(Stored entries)
......

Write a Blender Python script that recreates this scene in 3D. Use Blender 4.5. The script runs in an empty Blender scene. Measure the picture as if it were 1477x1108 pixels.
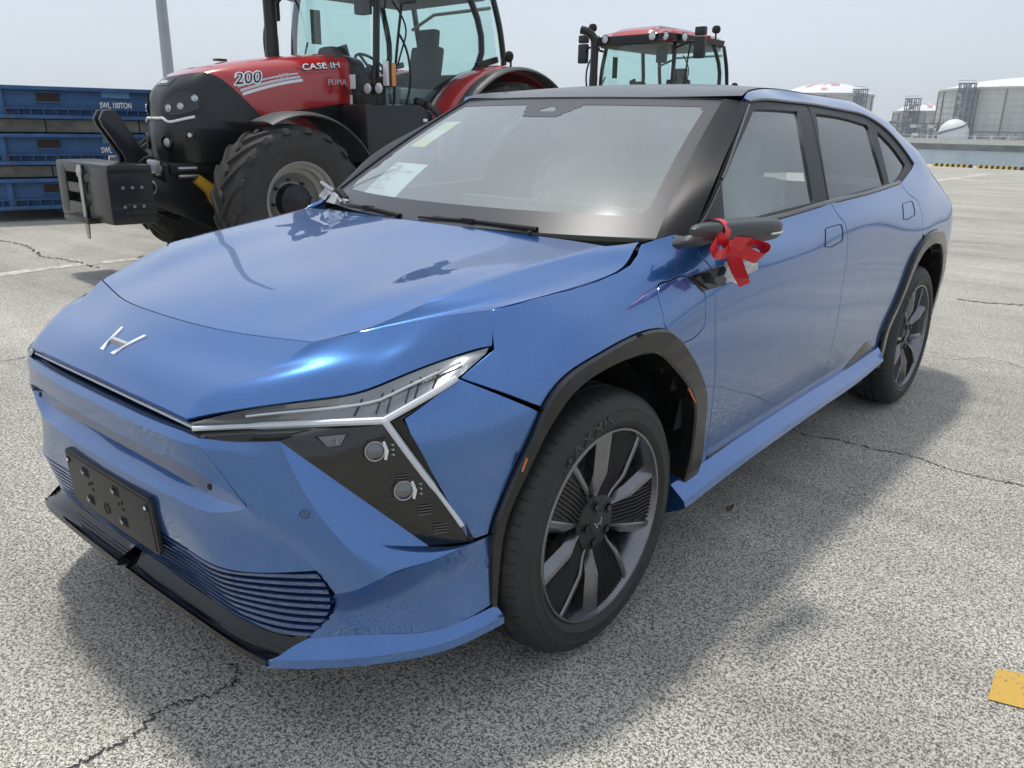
import bpy, bmesh, math, random
import numpy as np
from mathutils import Vector, Matrix
from mathutils.geometry import delaunay_2d_cdt
random.seed(7)
PI = math.pi
S = bpy.context.scene
COL = S.collection
# ------------------------------------------------------------------ camera
cam = bpy.data.cameras.new('camera'); cam.sensor_width = 36; cam.lens = 28.439
cam.clip_start = .05; cam.clip_end = 20000
cam_o = bpy.data.objects.new('camera', cam); COL.objects.link(cam_o); S.camera = cam_o
def _cam_rot(yaw, pitch, roll):
    f = Vector((math.sin(yaw)*math.cos(pitch), math.cos(yaw)*math.cos(pitch), math.sin(pitch)))
    r = f.cross(Vector((0, 0, 1))).normalized(); u = r.cross(f)
    r2 = math.cos(roll)*r+math.sin(roll)*u; u2 = -math.sin(roll)*r+math.cos(roll)*u
    return Matrix((r2, u2, -f)).transposed()
cam_o.matrix_world = Matrix.Translation((2.0446, -1.7115, 1.4386)) @ _cam_rot(-.701105, -.310889, .018361).to_4x4()
# ------------------------------------------------------------------ sky and sun
SUN = Vector((-.285, .118, .951)).normalized()
elev = math.asin(SUN.z); azim = math.atan2(SUN.x, SUN.y)
w = bpy.data.worlds.new('World'); S.world = w; w.use_nodes = True
nt = w.node_tree; N = nt.nodes; L = nt.links; bg = N['Background']
sky = N.new('ShaderNodeTexSky'); sky.sky_type = 'NISHITA'; sky.sun_disc = False
sky.sun_elevation = elev; sky.sun_rotation = azim
sky.air_density = 1.0; sky.dust_density = 3.0; sky.ozone_density = 1.2
# thin high cloud: a pale veil with soft streaks over the blue
tc = N.new('ShaderNodeTexCoord'); mp = N.new('ShaderNodeMapping'); mp.inputs['Scale'].default_value = (1.1, 1.7, 3.0)
L.new(tc.outputs['Generated'], mp.inputs['Vector'])
nz = N.new('ShaderNodeTexNoise'); nz.inputs['Scale'].default_value = 1.6; nz.inputs['Detail'].default_value = 5; nz.inputs['Roughness'].default_value = .5
L.new(mp.outputs[0], nz.inputs['Vector'])
rp = N.new('ShaderNodeMapRange'); rp.inputs['From Min'].default_value = .3; rp.inputs['From Max'].default_value = .72
rp.inputs['To Min'].default_value = .66; rp.inputs['To Max'].default_value = .98
L.new(nz.outputs['Fac'], rp.inputs['Value'])
veil = N.new('ShaderNodeMix'); veil.data_type = 'RGBA'; veil.inputs[7].default_value = (4.8, 5.25, 5.8, 1)
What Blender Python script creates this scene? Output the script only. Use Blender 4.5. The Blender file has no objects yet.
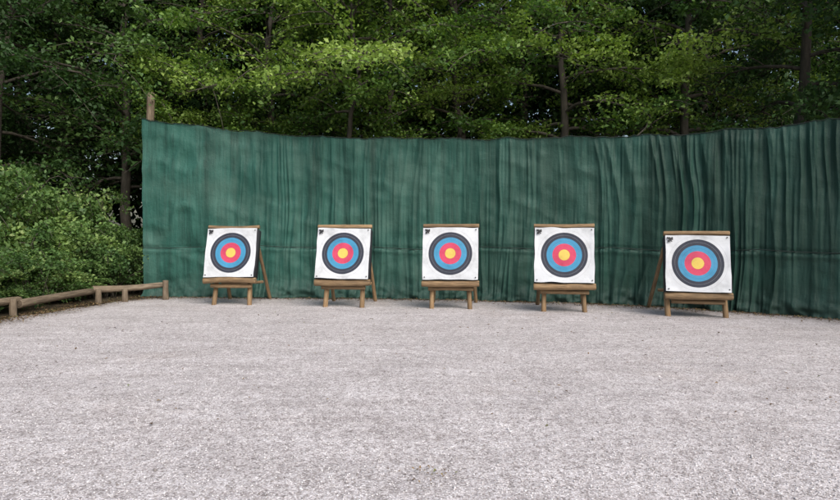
import bpy, math, numpy as np
from mathutils import Vector, Matrix, Quaternion
rad=math.radians
scene=bpy.context.scene
COL=scene.collection

# ---------------------------------------------------------------- helpers
def link(o): COL.objects.link(o); return o
def mesh_np(name, V, F, tint=None, smooth=False):
    V=np.asarray(V,dtype=np.float32); F=np.asarray(F,dtype=np.int32)
    me=bpy.data.meshes.new(name)
    k=F.shape[1]
    me.vertices.add(len(V)); me.vertices.foreach_set("co",V.ravel())
    me.loops.add(F.size); me.loops.foreach_set("vertex_index",F.ravel())
    me.polygons.add(len(F))
    me.polygons.foreach_set("loop_start",np.arange(0,F.size,k,dtype=np.int32))
    me.polygons.foreach_set("loop_total",np.full(len(F),k,dtype=np.int32))
    if smooth: me.polygons.foreach_set("use_smooth",np.ones(len(F),dtype=bool))
    me.update(calc_edges=True)
    if tint is not None:
        a=me.attributes.new("tint",'FLOAT','POINT'); a.data.foreach_set("value",np.asarray(tint,dtype=np.float32))
    return me
def obj(name, me, mat=None, parent=None, **props):
    o=bpy.data.objects.new(name,me)
    if mat is not None and me is not None and len(me.materials)==0: me.materials.append(mat)
    link(o)
    if parent is not None: o.parent=parent
    for k,v in props.items(): o[k]=v
    return o
def smoothstep(t): return t*t*(3-2*t)
def vnoise(x,y,seed):
    r=np.random.RandomState(seed); T=r.rand(256,256)*2-1
    xi=np.floor(x).astype(int); yi=np.floor(y).astype(int)
    fx=smoothstep(x-xi); fy=smoothstep(y-yi)
    g=lambda a,b:T[a%256,b%256]
    return (g(xi,yi)*(1-fx)+g(xi+1,yi)*fx)*(1-fy)+(g(xi,yi+1)*(1-fx)+g(xi+1,yi+1)*fx)*fy
def tube(P,R,seg=8):
    P=np.asarray(P,float); R=np.asarray(R,float); n=len(P)
    T=np.gradient(P,axis=0); T/=np.linalg.norm(T,axis=1)[:,None]+1e-9
    up=np.array([0,0,1.]) if abs(T[0,2])<.8 else np.array([1.,0,0])
    V=[];
    for i in range(n):
        a=np.cross(T[i],up); a/=np.linalg.norm(a)+1e-9; b=np.cross(T[i],a)
        th=np.linspace(0,2*np.pi,seg,endpoint=False)
        V.append(P[i]+R[i]*(np.cos(th)[:,None]*a+np.sin(th)[:,None]*b))
    V=np.vstack(V); F=[]
    for i in range(n-1):
        for j in range(seg):
            k=(j+1)%seg
            F.append((i*seg+j,i*seg+k,(i+1)*seg+k,(i+1)*seg+j))
    return V,np.array(F)
class Acc:
    def __init__(s): s.V=[];s.F=[];s.n=0
    def add(s,V,F): s.V.append(V); s.F.append(np.asarray(F)+s.n); s.n+=len(V)
    def mesh(s,name,smooth=True): return mesh_np(name,np.vstack(s.V),np.vstack(s.F),smooth=smooth)

# ---------------------------------------------------------------- materials
def newmat(name):
    m=bpy.data.materials.new(name); m.use_nodes=True
    nt=m.node_tree; nt.nodes.clear()
    out=nt.nodes.new('ShaderNodeOutputMaterial')
    return m,nt,out
def N(nt,t,**kw):
    n=nt.nodes.new(t)
    for k,v in kw.items():
        n.inputs[k.replace('__',' ')].default_value=v
    return n
def L(nt,a,b): nt.links.new(a,b)
def ramp(nt,src,stops,interp='LINEAR'):
    r=nt.nodes.new('ShaderNodeValToRGB'); r.color_ramp.interpolation=interp
    e=r.color_ramp.elements
    while len(e)<len(stops): e.new(.5)
    for i,(p,c) in enumerate(stops):
        e[i].position=p; e[i].color=(c[0],c[1],c[2],1)
    L(nt,src,r.inputs['Fac']); return r
def mixc(nt,f,a,b,blend='MIX'):
    m=nt.nodes.new('ShaderNodeMixRGB'); m.blend_type=blend
    for s,v in ((m.inputs[0],f),(m.inputs[1],a),(m.inputs[2],b)):
        if hasattr(v,'node'): L(nt,v,s)
        elif isinstance(v,(int,float)): s.default_value=v
        else: s.default_value=(v[0],v[1],v[2],1)
    return m.outputs[0]
def coords(nt,scale=(1,1,1)):
    tc=nt.nodes.new('ShaderNodeTexCoord'); mp=nt.nodes.new('ShaderNodeMapping')
    mp.inputs['Scale'].default_value=scale
    L(nt,tc.outputs['Object'],mp.inputs['Vector']); return mp.outputs['Vector']
def noise(nt,vec,scale,detail=4,rough=.55):
    n=N(nt,'ShaderNodeTexNoise',Scale=scale,Detail=detail,Roughness=rough); L(nt,vec,n.inputs['Vector']); return n.outputs['Fac']

def leaf_mat(name,stops,trans=.35):
    m,nt,out=newmat(name)
    at=nt.nodes.new('ShaderNodeAttribute'); at.attribute_name='tint'
    r=ramp(nt,at.outputs['Fac'],stops)
    if trans<=0:
        d=N(nt,'ShaderNodeBsdfDiffuse'); L(nt,r.outputs['Color'],d.inputs['Color']); L(nt,d.outputs[0],out.inputs['Surface']); return m
    d=N(nt,'ShaderNodeBsdfPrincipled',Roughness=.5); d.inputs['Specular IOR Level'].default_value=.3
    L(nt,r.outputs['Color'],d.inputs['Base Color'])
    t=nt.nodes.new('ShaderNodeBsdfTranslucent')
    c=mixc(nt,1.0,r.outputs['Color'],(1.25,1.3,.6),'MULTIPLY'); L(nt,c,t.inputs['Color'])
    mx=nt.nodes.new('ShaderNodeMixShader'); mx.inputs[0].default_value=trans
    L(nt,d.outputs[0],mx.inputs[1]); L(nt,t.outputs[0],mx.inputs[2]); L(nt,mx.outputs[0],out.inputs['Surface'])
    return m
M_leaf_light=leaf_mat('light_green_leaves',[(0,(.025,.062,.018)),(.35,(.075,.16,.035)),(.65,(.20,.32,.065)),(1,(.38,.51,.14))],.33)
M_leaf_mid=leaf_mat('mid_green_leaves',[(0,(.018,.048,.018)),(.5,(.055,.12,.035)),(1,(.16,.27,.07))],.2)
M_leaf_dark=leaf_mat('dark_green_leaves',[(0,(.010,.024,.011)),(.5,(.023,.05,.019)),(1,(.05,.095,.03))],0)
M_leaf_bramble=leaf_mat('bramble_leaves',[(0,(.035,.085,.025)),(.45,(.11,.205,.06)),(.8,(.26,.38,.12)),(1,(.43,.51,.24))],.25)
M_leaf_ivy=leaf_mat('shrub_leaves',[(0,(.025,.065,.022)),(.5,(.075,.15,.045)),(1,(.19,.29,.09))],.2)

def bark_mat():
    m,nt,out=newmat('tree_bark'); v=coords(nt,(1,1,.25))
    n=noise(nt,v,9,6,.65)
    r=ramp(nt,n,[(.3,(.03,.026,.02)),(.6,(.085,.075,.058)),(.8,(.15,.14,.11))])
    b=N(nt,'ShaderNodeBsdfPrincipled',Roughness=.9); L(nt,r.outputs[0],b.inputs['Base Color'])
    bp=N(nt,'ShaderNodeBump',Strength=.6,Distance=.03); L(nt,n,bp.inputs['Height']); L(nt,bp.outputs[0],b.inputs['Normal'])
    L(nt,b.outputs[0],out.inputs['Surface']); return m
M_bark=bark_mat()

def wood_mat(name,c0,c1,c2):
    m,nt,out=newmat(name)
    v=coords(nt,(1,1,.12)); v2=coords(nt,(1,1,1))
    n=noise(nt,v,28,6,.6); n2=noise(nt,v2,4,3,.5)
    oi=nt.nodes.new('ShaderNodeObjectInfo')
    r=ramp(nt,n,[(.32,c0),(.52,c1),(.72,c2)])
    mm=nt.nodes.new('ShaderNodeMath'); mm.operation='MULTIPLY'; mm.inputs[1].default_value=.45; L(nt,n2,mm.inputs[0])
    c=mixc(nt,mm.outputs[0],r.outputs[0],(.12,.10,.075))
    mr=N(nt,'ShaderNodeMapRange'); mr.inputs['To Min'].default_value=.72; mr.inputs['To Max'].default_value=1.2
    L(nt,oi.outputs['Random'],mr.inputs['Value'])
    c=mixc(nt,1.0,c,mr.outputs[0],'MULTIPLY')
    b=N(nt,'ShaderNodeBsdfPrincipled',Roughness=.8); L(nt,c,b.inputs['Base Color'])
    bp=N(nt,'ShaderNodeBump',Strength=.5,Distance=.008); L(nt,n,bp.inputs['Height']); L(nt,bp.outputs[0],b.inputs['Normal'])
    L(nt,b.outputs[0],out.inputs['Surface']); return m
M_wood=wood_mat('peeled_log_wood',(.11,.07,.033),(.28,.175,.085),(.43,.30,.16))
M_oldwood=wood_mat('weathered_log_wood',(.08,.058,.038),(.20,.15,.10),(.32,.26,.185))

def simple(name,c,rough=.8,ns=12,var=.35):
    m,nt,out=newmat(name); n=noise(nt,coords(nt),ns,4,.6)
    c=mixc(nt,n,tuple(x*(1-var) for x in c),tuple(x*(1+var) for x in c))
    b=N(nt,'ShaderNodeBsdfPrincipled',Roughness=rough); L(nt,c,b.inputs['Base Color'])
    L(nt,b.outputs[0],out.inputs['Surface']); return m
M_boss=simple('black_foam',(.016,.018,.024),.75,30)
M_ink=simple('black_ink',(.012,.012,.016),.6)
M_cable=simple('dark_cable',(.008,.02,.016),.7)
M_pin=simple('black_pin',(.02,.02,.02),.4)

def face_mat():
    m,nt,out=newmat('printed_target_paper')
    tc=nt.nodes.new('ShaderNodeTexCoord')
    sep=nt.nodes.new('ShaderNodeSeparateXYZ'); L(nt,tc.outputs['Object'],sep.inputs[0])
    cmb=nt.nodes.new('ShaderNodeCombineXYZ'); L(nt,sep.outputs[0],cmb.inputs[0]); L(nt,sep.outputs[2],cmb.inputs[1])
    ln=nt.nodes.new('ShaderNodeVectorMath'); ln.operation='LENGTH'; L(nt,cmb.outputs[0],ln.inputs[0])
    W=(.61,.64,.68); K=(.020,.026,.046); B=(.045,.26,.46); R=(.56,.048,.115); G=(.68,.50,.10)
    st=[(0,G),(.056,(.5,.3,.03)),(.058,G),(.116,(.35,.03,.03)),(.119,R),(.180,(.42,.02,.06)),(.182,R),(.243,(.02,.1,.2)),(.246,B),
        (.303,(.02,.16,.3)),(.305,B),(.366,K),(.425,(.2,.22,.25)),(.428,K),(.488,W),(.549,(.40,.41,.45)),(.551,W),(.610,(.45,.45,.48)),(.612,W)]
    r=ramp(nt,ln.outputs['Value'],st,'CONSTANT')
    oi=nt.nodes.new('ShaderNodeObjectInfo'); ofs=nt.nodes.new('ShaderNodeVectorMath'); ofs.operation='ADD'
    sc=nt.nodes.new('ShaderNodeMath'); sc.operation='MULTIPLY'; sc.inputs[1].default_value=37; L(nt,oi.outputs['Random'],sc.inputs[0])
    L(nt,tc.outputs['Object'],ofs.inputs[0]); L(nt,sc.outputs[0],ofs.inputs[1])
    n=noise(nt,ofs.outputs[0],3.0,6,.65)
    dirt=ramp(nt,n,[(.35,(1,1,1)),(.52,(.92,.92,.91)),(.72,(.70,.70,.69))])
    c=mixc(nt,1.0,r.outputs[0],dirt.outputs[0],'MULTIPLY')
    vo=N(nt,'ShaderNodeTexVoronoi',Scale=26.0); L(nt,ofs.outputs[0],vo.inputs['Vector'])
    hole=ramp(nt,vo.outputs['Distance'],[(0,(.35,.33,.3)),(.10,(1,1,1))],'CONSTANT')
    near=ramp(nt,ln.outputs['Value'],[(0,(1,1,1)),(.36,(0,0,0))])
    c2=mixc(nt,1.0,c,hole.outputs[0],'MULTIPLY'); c=mixc(nt,near.outputs[0],c,c2)
    b=N(nt,'ShaderNodeBsdfPrincipled',Roughness=.65); L(nt,c,b.inputs['Base Color'])
    n2=noise(nt,ofs.outputs[0],5,4,.5)
    bp=N(nt,'ShaderNodeBump',Strength=.5,Distance=.03); L(nt,n2,bp.inputs['Height']); L(nt,bp.outputs[0],b.inputs['Normal'])
    L(nt,b.outputs[0],out.inputs['Surface']); return m
M_face=face_mat()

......

Brief
The lines to reproduce run from the one above containing "What Blender Python" through the one containing "COL=scene.collection". Copy them exactly and leave out all pictures.

Answer to the exercise
What Blender Python script creates this scene? Output the script only. Use Blender 4.5. The Blender file has no objects yet.
import bpy, math, numpy as np
from mathutils import Vector, Matrix, Quaternion
rad=math.radians
scene=bpy.context.scene
COL=scene.collection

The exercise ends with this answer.